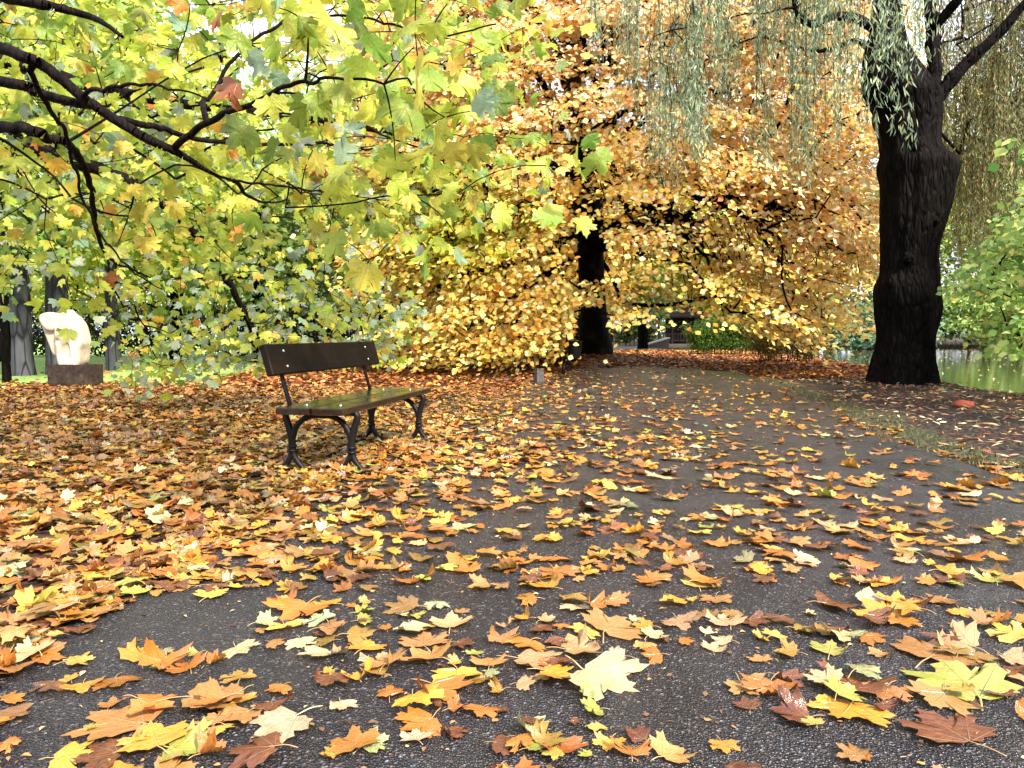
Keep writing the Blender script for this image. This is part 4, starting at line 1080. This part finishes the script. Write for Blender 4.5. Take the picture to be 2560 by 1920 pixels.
o.location = (rp[0], rp[1], float(gz(rp[0], rp[1]))); tag(o, 'reddish brown rounded stone lying on the bare soil by the pond', 'stone')
# pavilion far down the path
pvx = (1690 - 1280) / F * 58; pv = empty('pavilion', (pvx, 58, 0)); tag(pv, 'dark wooden park pavilion far down the path below mint green leaves', 'pavilion')
k = N('dark_timber'); nn = k.noise(k.mapping(k.obj(), (8, 8, 1)), 3, 5).outputs['Fac']; M['timber'] = k.end(k.pbr(k.mix(nn, lin('#180c08'), lin('#2a1a12')), .7, k.bump(nn, .3, .01), .3))
k = N('roof_shingle'); nn = k.noise(k.obj(), 6, 5).outputs['Fac']; M['roof'] = k.end(k.pbr(k.mix(nn, lin('#100c0b'), lin('#1c1614')), .8, k.bump(nn, .4, .02), .3))
k = N('plaster'); M['plaster'] = k.end(k.pbr(lin('#a8a098'), .8, None, .3))
for sx in (-1.6, -.55, .55, 1.6):
    for sy in (-1.1, 1.1): b_ = MB(); b_.box((sx, sy, 1.15), (.14, .14, 2.3), None, .01); b_.build('post', M['timber'], pv, smooth=False)
b_ = MB(); b_.box((0, 0, .04), (3.8, 2.8, .3), None, .02); b_.build('floor_slab', M['concrete'], pv, smooth=False)
b_ = MB(); b_.box((.55, 1.1, 1.2), (2.0, .08, 2.0)); b_.build('back_panel', M['timber'], pv, smooth=False)
b_ = MB(); b_.box((0, -1.1, .95), (3.1, .07, .08)); b_.box((0, -1.1, .45), (3.1, .07, .08))
for sx in np.arange(-1.45, 1.5, .22): b_.box((sx, -1.1, .69), (.05, .045, .42))
b_.build('railing', M['timber'], pv, smooth=False)
b_ = MB(); b_.add([(-2.3, -1.7, 2.3), (2.3, -1.7, 2.3), (2.3, 1.7, 2.3), (-2.3, 1.7, 2.3), (-1, 0, 3.5), (1, 0, 3.5), (-2.3, -1.7, 2.2), (2.3, -1.7, 2.2), (2.3, 1.7, 2.2), (-2.3, 1.7, 2.2)], [np.array([[0, 1, 5, 4], [2, 3, 4, 5], [6, 9, 8, 7], [0, 6, 7, 1], [1, 7, 8, 2], [2, 8, 9, 3], [3, 9, 6, 0]]), np.array([[1, 2, 5], [3, 0, 4]])]); b_.build('roof', M['roof'], pv, smooth=False)
rmpo = empty('stone_ramp', ((1632 - 1280) / F * 50, 50, 0), .3); tag(rmpo, 'pale sloping stone parapet leading up to the dark pavilion', 'ramp')
b_ = MB(); b_.add([(-1.1, -.2, -.1), (1.1, -.2, -.1), (1.1, .2, -.1), (-1.1, .2, -.1), (-1.1, -.2, .05), (1.1, -.2, .62), (1.1, .2, .62), (-1.1, .2, .05)], np.array([[0, 3, 2, 1], [4, 5, 6, 7], [0, 1, 5, 4], [1, 2, 6, 5], [2, 3, 7, 6], [3, 0, 4, 7]])); b_.build('parapet', M['concrete'], rmpo, smooth=False)
b_ = MB(); b_.add([(-1.15, -.26, .054), (1.15, -.26, .65), (1.15, .26, .65), (-1.15, .26, .054), (-1.15, -.26, .12), (1.15, -.26, .72), (1.15, .26, .72), (-1.15, .26, .12)], np.array([[0, 3, 2, 1], [4, 5, 6, 7], [0, 1, 5, 4], [1, 2, 6, 5], [2, 3, 7, 6], [3, 0, 4, 7]])); b_.build('coping', M['plaster'], rmpo, smooth=False)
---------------
Ignore the images and quote every line of the listing exactly.

*Result of this task*
Keep writing the Blender script for this image. This is part 4, starting at line 1080. This part finishes the script. Write for Blender 4.5. Take the picture to be 2560 by 1920 pixels.
o.location = (rp[0], rp[1], float(gz(rp[0], rp[1]))); tag(o, 'reddish brown rounded stone lying on the bare soil by the pond', 'stone')
# pavilion far down the path
pvx = (1690 - 1280) / F * 58; pv = empty('pavilion', (pvx, 58, 0)); tag(pv, 'dark wooden park pavilion far down the path below mint green leaves', 'pavilion')
k = N('dark_timber'); nn = k.noise(k.mapping(k.obj(), (8, 8, 1)), 3, 5).outputs['Fac']; M['timber'] = k.end(k.pbr(k.mix(nn, lin('#180c08'), lin('#2a1a12')), .7, k.bump(nn, .3, .01), .3))
k = N('roof_shingle'); nn = k.noise(k.obj(), 6, 5).outputs['Fac']; M['roof'] = k.end(k.pbr(k.mix(nn, lin('#100c0b'), lin('#1c1614')), .8, k.bump(nn, .4, .02), .3))
k = N('plaster'); M['plaster'] = k.end(k.pbr(lin('#a8a098'), .8, None, .3))
for sx in (-1.6, -.55, .55, 1.6):
    for sy in (-1.1, 1.1): b_ = MB(); b_.box((sx, sy, 1.15), (.14, .14, 2.3), None, .01); b_.build('post', M['timber'], pv, smooth=False)
b_ = MB(); b_.box((0, 0, .04), (3.8, 2.8, .3), None, .02); b_.build('floor_slab', M['concrete'], pv, smooth=False)
b_ = MB(); b_.box((.55, 1.1, 1.2), (2.0, .08, 2.0)); b_.build('back_panel', M['timber'], pv, smooth=False)
b_ = MB(); b_.box((0, -1.1, .95), (3.1, .07, .08)); b_.box((0, -1.1, .45), (3.1, .07, .08))
for sx in np.arange(-1.45, 1.5, .22): b_.box((sx, -1.1, .69), (.05, .045, .42))
b_.build('railing', M['timber'], pv, smooth=False)
b_ = MB(); b_.add([(-2.3, -1.7, 2.3), (2.3, -1.7, 2.3), (2.3, 1.7, 2.3), (-2.3, 1.7, 2.3), (-1, 0, 3.5), (1, 0, 3.5), (-2.3, -1.7, 2.2), (2.3, -1.7, 2.2), (2.3, 1.7, 2.2), (-2.3, 1.7, 2.2)], [np.array([[0, 1, 5, 4], [2, 3, 4, 5], [6, 9, 8, 7], [0, 6, 7, 1], [1, 7, 8, 2], [2, 8, 9, 3], [3, 9, 6, 0]]), np.array([[1, 2, 5], [3, 0, 4]])]); b_.build('roof', M['roof'], pv, smooth=False)
rmpo = empty('stone_ramp', ((1632 - 1280) / F * 50, 50, 0), .3); tag(rmpo, 'pale sloping stone parapet leading up to the dark pavilion', 'ramp')
b_ = MB(); b_.add([(-1.1, -.2, -.1), (1.1, -.2, -.1), (1.1, .2, -.1), (-1.1, .2, -.1), (-1.1, -.2, .05), (1.1, -.2, .62), (1.1, .2, .62), (-1.1, .2, .05)], np.array([[0, 3, 2, 1], [4, 5, 6, 7], [0, 1, 5, 4], [1, 2, 6, 5], [2, 3, 7, 6], [3, 0, 4, 7]])); b_.build('parapet', M['concrete'], rmpo, smooth=False)
b_ = MB(); b_.add([(-1.15, -.26, .054), (1.15, -.26, .65), (1.15, .26, .65), (-1.15, .26, .054), (-1.15, -.26, .12), (1.15, -.26, .72), (1.15, .26, .72), (-1.15, .26, .12)], np.array([[0, 3, 2, 1], [4, 5, 6, 7], [0, 1, 5, 4], [1, 2, 6, 5], [2, 3, 7, 6], [3, 0, 4, 7]])); b_.build('coping', M['plaster'], rmpo, smooth=False)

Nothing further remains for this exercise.